▶ **The request**:
Can you find the lines of the listing that include "script" and copy every one?

— Start —

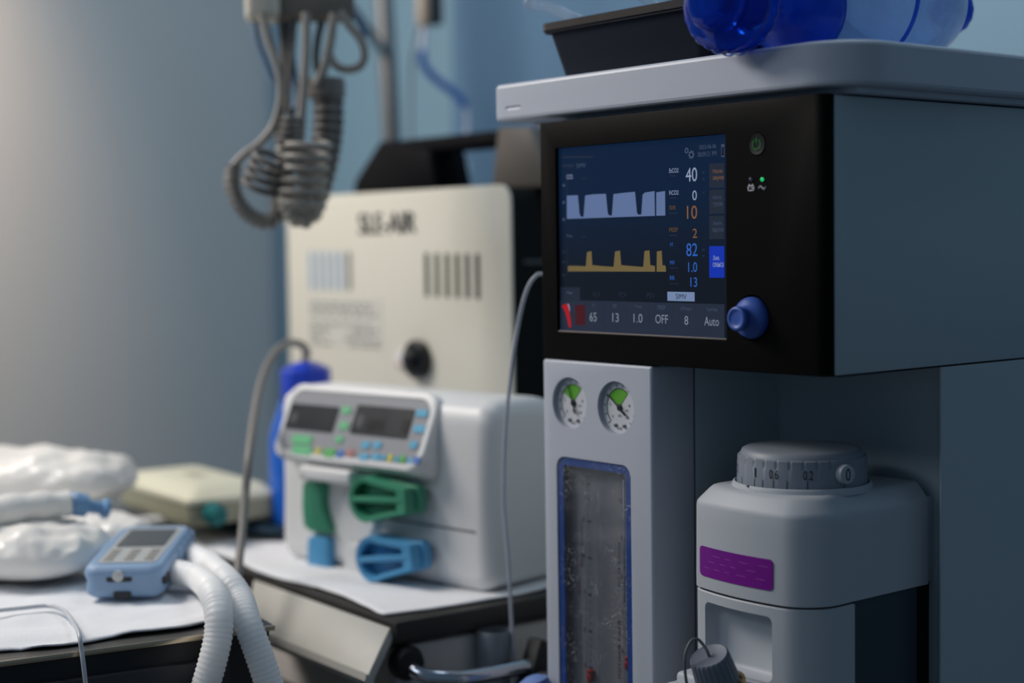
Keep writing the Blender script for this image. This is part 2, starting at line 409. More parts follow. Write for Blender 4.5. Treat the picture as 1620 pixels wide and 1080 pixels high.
for i, (ys_, x_) in enumerate((((291, 318, 345), 896.5), ((396, 412, 433), 897.5))):
    g = G(); srect(g, u_faint, x_, ys_[0]-5, x_+0.7, ys_[-1]+1)
    for y in ys_: srect(g, u_dim if i == 0 else u_faint, 890, y, 893.5, y+4)
    g.build('axis_scale', disp, flat=True)
# menu buttons down the right
for (y0, y1, mtl, tx, l1, l2) in ((258, 297, u_box, u_or, 'Пауза', 'звука'), (300, 338, u_box, u_dim, 'Настр.', 'трев.'), (341, 378, u_box, u_dim, 'Задерж.', 'вдоха'), (389, 439, u_btn, u_white, 'Зав.', 'сеанса')):
    g = G(); srect(g, mtl, 1122, y0, 1146, y1, 0.0001)
    ym = (y0+y1)/2-1; stext(g, tx, l1, 1128, ym-9, 1143 if len(l1) > 4 else 1139, ym-2, 0.0003); stext(g, tx, l2, 1128, ym+2, 1145, ym+9, 0.0003)
    g.build('menu_button', disp, flat=True)
for bx, tx, t in (((887, 454, 918, 476), (897, 461, 906, 465), '~'), (None, (938, 462, 950, 469), 'VCV'), (None, (980, 462, 992, 470), 'PCV'), (None, (1024, 463, 1037, 471), 'PSV'), ((1056, 461.5, 1099, 476), (1069.5, 464.5, 1086.5, 473), 'SIMV')):
    g = G()
    if bx: srect(g, u_sim if t == 'SIMV' else u_box, *bx, 0.0002)
    stext(g, u_dark if t == 'SIMV' else (u_dim if bx else u_faint), t, *tx, 0.0004); g.build('mode_tab', disp, flat=True, label='pale selected mode tab' if t == 'SIMV' else None)
g = G(); srect(g, u_strip, 884, 477.5, 1146, 529)      # parameter strip
for x in (928, 955, 990, 1026, 1063, 1100): srect(g, u_faint, x, 482, x+0.7, 527, 0.0001)
for a, x0, x1, v, xx0, xx1, y in (('VT', 937, 941.5, '65', 933, 944, 494), ('RR', 970, 976, '13', 969, 979, 495), ('Tinsp', 1004, 1015, '1.0', 1002.5, 1016.5, 496), ('PEEP', 1041, 1053, 'OFF', 1037, 1057, 497.5), ('ΔPsupp', 1077, 1094, '8', 1083, 1089, 499.5), ('Триггер', 1117.5, 1135, 'Auto', 1114.5, 1137.5, 501)):
    stext(g, u_dim, a, x0, y-14+(0 if y < 497 else -0.5), x1, y-8); stext(g, u_pt, v, xx0, y, xx1, y+14)
g.build('parameter_row', disp, flat=True)
g = G(); srect(g, u_dred, 910, 482, 926, 514, 0.0002)
g.ngon(u_red, [S(x, y, 0.0004) for x, y in ((889, 484), (893, 481), (898, 480.5), (900, 484), (901, 494), (903, 505), (904, 517), (901, 518), (898, 506), (895, 494), (892, 488))])
g.ngon(u_white, [S(x, y, 0.0005) for x, y in ((898.5, 480), (900.5, 481), (902, 488), (902, 494), (901, 488))])
g.build('red_swoosh', disp, flat=True, label='red curved shape beside a dark red square')  # red curve, white sliver and dark red square on the display
for t, x0, y0, x1, y1, m in (('40', 1085, 265, 1103, 287, u_white), ('0', 1095.5, 301, 1102.5, 316.5, u_white), ('10', 1087, 325, 1103, 346, u_or), ('2', 1096, 361.5, 1103, 376, u_or), ('82', 1086, 384.5, 1103.5, 405, u_bl), ('1.0', 1089, 414.5, 1103, 430, u_bl), ('13', 1092.5, 438.5, 1103, 453.5, u_bl)):
    g = G(); stext(g, m, t, x0, y0, x1, y1); g.build('reading', disp, flat=True)
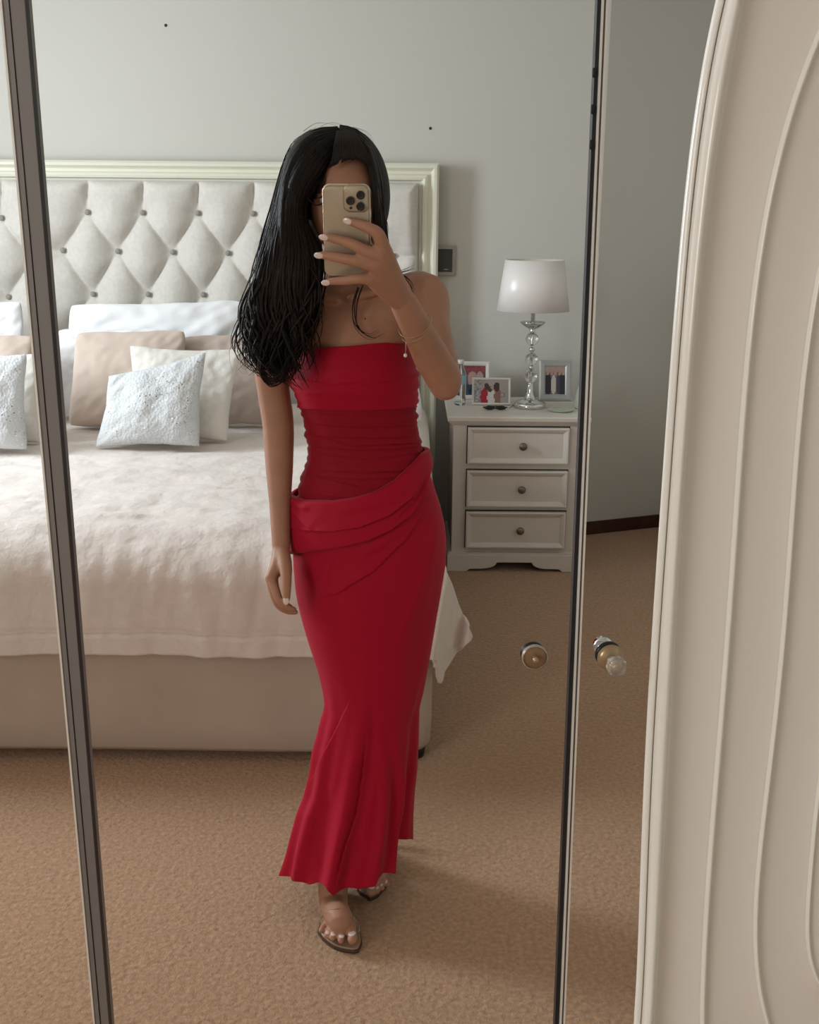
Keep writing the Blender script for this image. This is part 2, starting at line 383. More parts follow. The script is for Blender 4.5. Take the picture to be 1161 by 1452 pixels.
# base
def front_y(x):  # rounded foot corner
    return 2.985 + (0.05 * max(0, (x - (BX1 - .10)) / .10) ** 2.5)
n = 50; ring_lo = []
rings = []
for z, inset in ((.035, .012), (.05, .004), (.12, 0), (.30, 0), (.46, .004), (.47, .02)):
    ring = []
    for k in range(n + 1):
        x = BX0 + (BX1 - .0 - BX0) * (k / n) ** .6; ring.append(np.array([x - (inset if k == n else 0), front_y(x) + inset + .004 * math.sin(x * 5), z]))
    ring += [np.array([BX1 - inset, 3.3, z]), np.array([BX1 - inset, 5.2, z]), np.array([BX0, 5.2, z])]
    rings.append(ring)
fix_normals(MB().add(loft(rings)).build('bed_base', M['base'], bed))
for (x, y) in ((BX1 - .05, 3.05), (BX0 + .1, 3.05), (BX1 - .05, 5.1), (BX0 + .1, 5.1)):
    MB().add(lathe([(.028, 0), (.032, .01), (.034, .045)], (x, y, 0), 20)).build('leg', M['black'], bed)
MT = 0.655
box('mattress', M['white'], BX0 + .02, BX1 - .02, 3.03, 5.22, .46, MT - .012, bed, .04, 4)
# duvet : profile swept across the bed with wrinkles
nu, nv = 330, 260
DX1 = BX1 - .005
V = np.zeros((nv, nu, 3))
def duv_profile(v):   # v 0 (pillow end) .. 1 (hem) -> y, z
    L1 = 5.15 - 3.14; Lr = .18; L2 = .20; tot = L1 + Lr + L2; s = v * tot
    if s < L1: return 5.15 - s, MT + .02, (0, 1)
    if s < L1 + Lr:
        a = (s - L1) / Lr * PI / 2; return 3.14 - .18 * math.sin(a), MT + .02 - .115 * (1 - math.cos(a)), (-math.sin(a), math.cos(a))
    return 2.96 - .012 * (s - L1 - Lr) / L2, MT + .02 - .115 - (s - L1 - Lr), (-1, 0)
vv = np.concatenate([np.linspace(0, .72, 130), np.linspace(.725, 1, 130)])
us = np.linspace(0, 1, nu)
for i, v_ in enumerate(vv):
    y, z, nn = duv_profile(v_)
    for j, u_ in enumerate(us):
        sx = u_ * (DX1 - BX0 + .2); xflat = DX1 - BX0
        x = BX0 + sx; side = 0
        if sx > xflat - .06:     # roll over the right edge
            a = min((sx - (xflat - .06)) / .12, 1) * PI / 2
            x = DX1 - .06 + .065 * math.sin(a); side = .07 * (1 - math.cos(a)) + max(0, sx - (xflat + .06))
        topness = nn[1]
        w = 0
        # top wrinkles: across the bed, soft
        w += topness * (.014 * noise.noise((x * 1.6, y * 5.0, 0.3)) + .009 * noise.noise((x * 4 + y, y * 11, 4.)) + .006 * noise.noise((x * 8 + y * 7, y * 16 - x * 4, 7)) - .007 * max(0, 1 - abs(noise.noise((x * 2.2 - y, y * 7 + x * .6, 17))) * 7) * max(0, .4 + noise.noise((x * 2, y * 2, 33))))
        f = 1 - topness
        fold = .020 * noise.noise((x * 5.5 + (z - .5) * 1.2, z * .9, 9.)) + .014 * noise.noise((x * 13 + z * 3, z * 2, 2.)) + .005 * noise.noise((x * 26 - z * 5, z * 3, 5.))
        w += (f * .9 + .35 * math.exp(-((y - 3.3) / .25) ** 2)) * fold
        # stitched hem line
        if v_ > .97: w += .003 * (1 if v_ > .978 else -.6)
        V[i, j] = (x, y + nn[0] * w - f * .010 * v_, z + nn[1] * w - side * (1 - .85 * (1 - topness)) + (0.008 * noise.noise((x * 3, 1, 1)) if v_ > .9 else 0) * (v_ - .9) * 10)
duv = thing('duvet', 'creased cream duvet laid over the bed with hem hanging at the foot', 'duvet', (-.9, 3.5, MT))
dm = link('duvet_cover', pyd(V.reshape(-1, 3), grid_faces(nv, nu)), M['duvet'], duv)
s_ = dm.modifiers.new('s', 'SOLIDIFY'); s_.thickness = .012; s_.offset = -1
# under sheet peeking out below the hem
US = np.zeros((6, 160, 3))
for i in range(6):
    for j in range(160):
        x = BX0 + (DX1 - BX0) * j / 159
        z = .475 - .05 * i / 5 - .010 * (1 + noise.noise((x * 1.3, 0, 3))) * i / 5
        US[i, j] = (x, 2.968 + .004 * noise.noise((x * 8, 0, 1)), z + .018)
u_o = link('under_sheet', pyd(US.reshape(-1, 3), grid_faces(6, 160)), M['white'], duv)
u_o.modifiers.new('s', 'SOLIDIFY').thickness = .004
# hanging corner of the cover, seen right of the dress
out = [(590, 800), (628, 806), (634, 812), (642, 830), (650, 855), (658, 875), (665, 892), (670, 902), (668, 909), (660, 915), (650, 922), (640, 940), (631, 952), (628, 967), (624, 969), (621, 960), (620, 944), (607, 931), (590, 915)]
def cloth_poly(pl, Yf):
    cx = 612; rows = []
    ys_ = np.linspace(800, 969, 70)
    L = [(590, 800), (588, 900), (600, 925), (607, 931), (620, 944), (621, 960), (624, 969.5)]
    R_ = [(630, 800), (634, 812), (642, 830), (650, 855), (658, 875), (668, 896), (670.5, 902), (668, 909), (660, 915), (650, 922), (640, 938), (631, 952), (628, 966), (625, 970)]
    for y in ys_:
        xl = np.interp(y, [p[1] for p in L], [p[0] for p in L]); xr_ = np.interp(y, [p[1] for p in R_], [p[0] for p in R_])
        row = []
        for k in range(40):
            u = k / 39; x = xl + (xr_ - xl) * u
            Y = Yf(x, y); row.append(P(x, y, Y))
        rows.append(row)
    return np.array(rows).reshape(-1, 3), grid_faces(70, 40, False, True)
def yf(x, y):
    a = (x - 600) / 70 + (y - 800) / 400
    return 2.955 + .10 * max(0, (x - 615) / 50) + .028 * math.sin(a * 8.5) * min(1, (y - 795) / 40) + .008 * math.sin(a * 21)
co = link('cover_corner', *[pyd(*cloth_poly(out, yf))], M['duvet'], duv)
co.modifiers.new('s', 'SOLIDIFY').thickness = .008
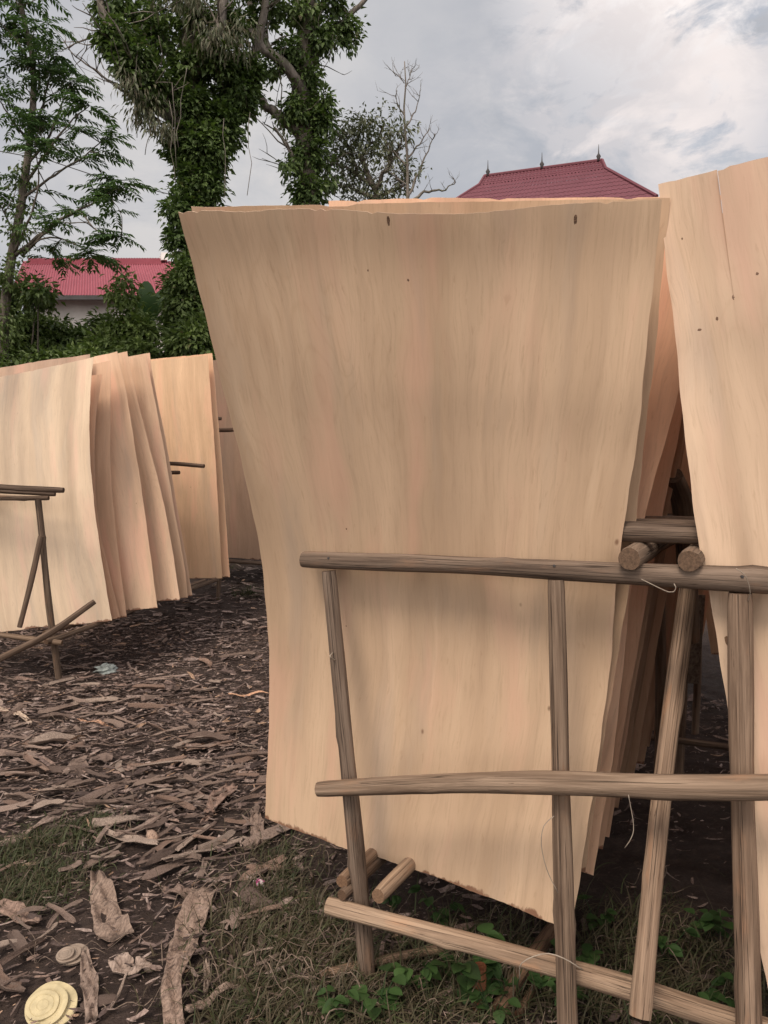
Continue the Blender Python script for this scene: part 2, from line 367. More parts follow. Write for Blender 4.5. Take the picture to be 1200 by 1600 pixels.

— End —

▶ **Worked solution**:
Keep writing the Blender script for this image. This is part 2, starting at line 409. More parts follow. Write for Blender 4.5. Treat the picture as 1620 pixels wide and 1080 pixels high.
Keep writing the Blender script for this image. This is part 2, starting at line 383. More parts follow. The script is for Blender 4.5. Take the picture to be 1161 by 1452 pixels.
Continue the Blender Python script for this scene: part 2, from line 367. More parts follow. Write for Blender 4.5. Take the picture to be 1200 by 1600 pixels.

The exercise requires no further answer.